Date: 11/06/10 16:49
Odd power in Kingston, N.Y.'s North Yard
Author: pbrasky

Kingston's North Yard lies between a controlled siding (CP 87 -> CP 90) on the east and the River Sub main on the west. There are two locals that use it as their home terminal: One generally switches customers to the south, sometimes as far as Teaneck or North Bergen, N.J., while the other handles northern customers as far as Selkirk Yd. Typically power for each job is a pair of GP-38-2's or B-23-7's or a mix of the two, years ago.

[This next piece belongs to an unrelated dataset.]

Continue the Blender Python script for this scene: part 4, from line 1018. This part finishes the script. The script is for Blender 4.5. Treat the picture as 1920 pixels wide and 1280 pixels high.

Once in awhile a GP-40-2, a GP-15, or even a C-30-something would make an appearance, but GP-38's are what you'll find there now. I'm including this slide, taken in June or July of 1999 because it was atypical, remaining in Kingston for less than two weeks before it went elsewhere.




Date: 11/06/10 17:55
Re: Odd power in Kingston, N.Y.'s North Yard
Author: calsubd

I think 1146 is here in Jacksonville now, somebody might trace it to be sure though, ed



Date: 11/07/10 06:13
Re: Odd power in Kingston, N.Y.'s North Yard
Author: Lackawanna484

Back in the 1990s, Conrail would often make a late Sunday afternoon light engine move south to balance power. Road power, local switchers, etc that were serviced over the weekend at Selkirk

It would drop switchers at Kingston, sometimes at Newburgh or Orangeburg, and drop the remaining engines at North Bergen, Croxton or South Kearny. Although several of these places had their own service facilities, sometimes power would be short in one place, but in surplus elsewhere.

Somewhere I have pictures of 10 engine moves (2 pulling, 8 off-line and in tow) at Ravena, Kingston, etc.